Tuesday, July 17, 2007

Sometimes My Cranium...

...gets overloaded and I have to let the pressure off.




  • I am, for the most part, a very laid back individual, and practice a "live and let live" lifestyle. If you want to tattoo your mother's ass on your face, well, that's your choice. But it always confounds me when people are so fucking arrogant that they think if only people would do as they do the world would be a paradise. Politicians come to mind, to name only one. So I quit watching their shit. In the long run, it may work for your ass, but it may not work for mine, of which I have little of.

  • I'm not a technological neophyte and I'm pretty good with my hands and such. But the quality of technical writers these days is pitiful. My combo DVD/VCR shit the bed after one year. I tried for three weeks to find one to replace it. Most models now are made to connect to cable boxes or some such other thingy. I finally found one at Best Buy. Records both DVD's and VCR's. It took my ass three hours to figure out how to use the fucker. Hooking it up was easy. Getting through the rest of the instructions was like reading Korean. They should put pictures of big-breasted women in the instructions. It would keep me from getting so pissed off.

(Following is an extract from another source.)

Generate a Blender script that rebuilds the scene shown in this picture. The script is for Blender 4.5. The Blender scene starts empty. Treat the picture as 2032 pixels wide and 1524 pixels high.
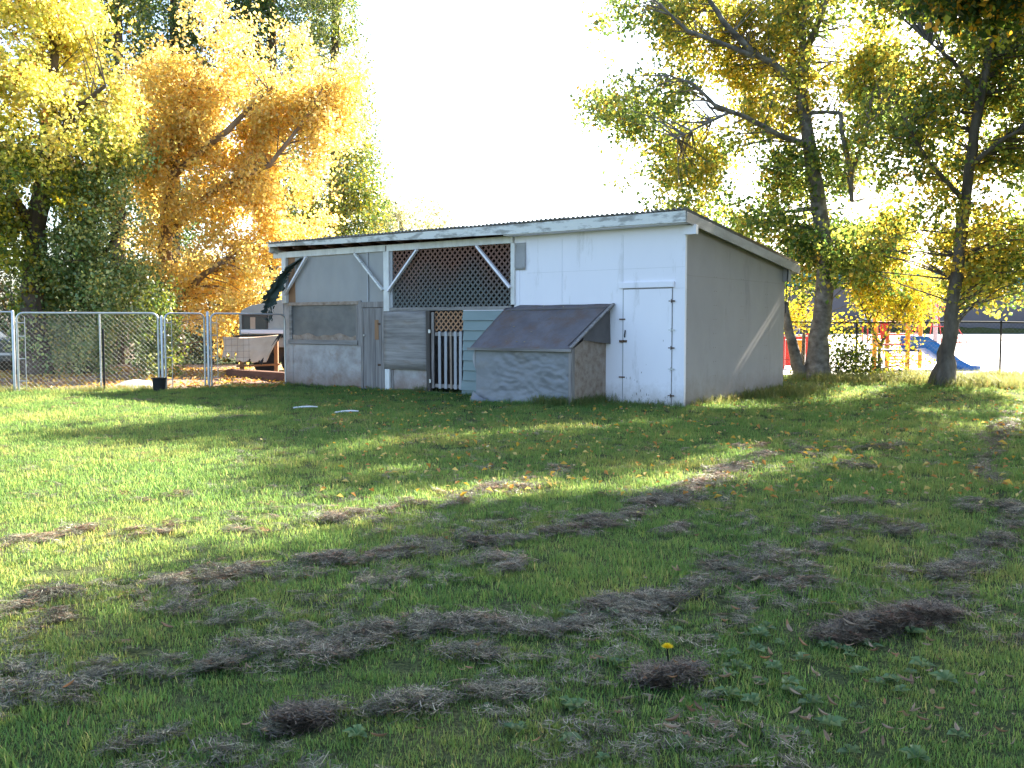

  • Someone called me a "dead dick boy" in the comments. I have a good sense of humor and I don't take myself too seriously, and I discuss that aspect of my life freely. But the damned thing ain't always dead. Just wanted to clear that up.

  • Sometimes the thing you're looking for the most is right under your nose. In my case it's another glass of wine. And a peek at BabsRn's "mine are real, thank you very much" breasts. Hey, my body is getting old, so I've been reminded.

  • Ever taken Wellbutrin? That is some bad, bad shit. It's an anti-depressant but they found that if you take it for a month or so it will help you quit smoking. I can see why. Because if you take it you're going to kill yourself anyways, so that solves that. I quit taking it after two days. I couldn't drive, couldn't think, couldn't concentrate. Hell, I couldn't do shit. On the other hand, if you have SAD, then I recommend Clonazepam. You take two of those bad boys and settle in with a box of wine and you'll be talking to Jesus and the entire squadron of archangels.

  • Best concerts I've ever seen. Jethro Tull at Carmichael Auditorium at UNC after Thick As A Brick came out. Steely Dan at the Palladium(now goes by another name) in Charlotte. I don't know diddly about sound equipment and the like, but damned if they don't do it well.

  • Everything on TV nowadays is contrived. Reality shows, cooking shows, game shows. When my eldest was born and the ex and her sister went out shopping, I took the young tyke to the market and we purchased a box of bread-making mix. I took him home, put him in his little carry seat, plopped him on the kitchen counter and gave him a Heineken. I then talked him through the finer points of cooking and such. During this time the wimmin's came home and were just flabbergasted by my prowess. There should have been cameras. I looked good back then.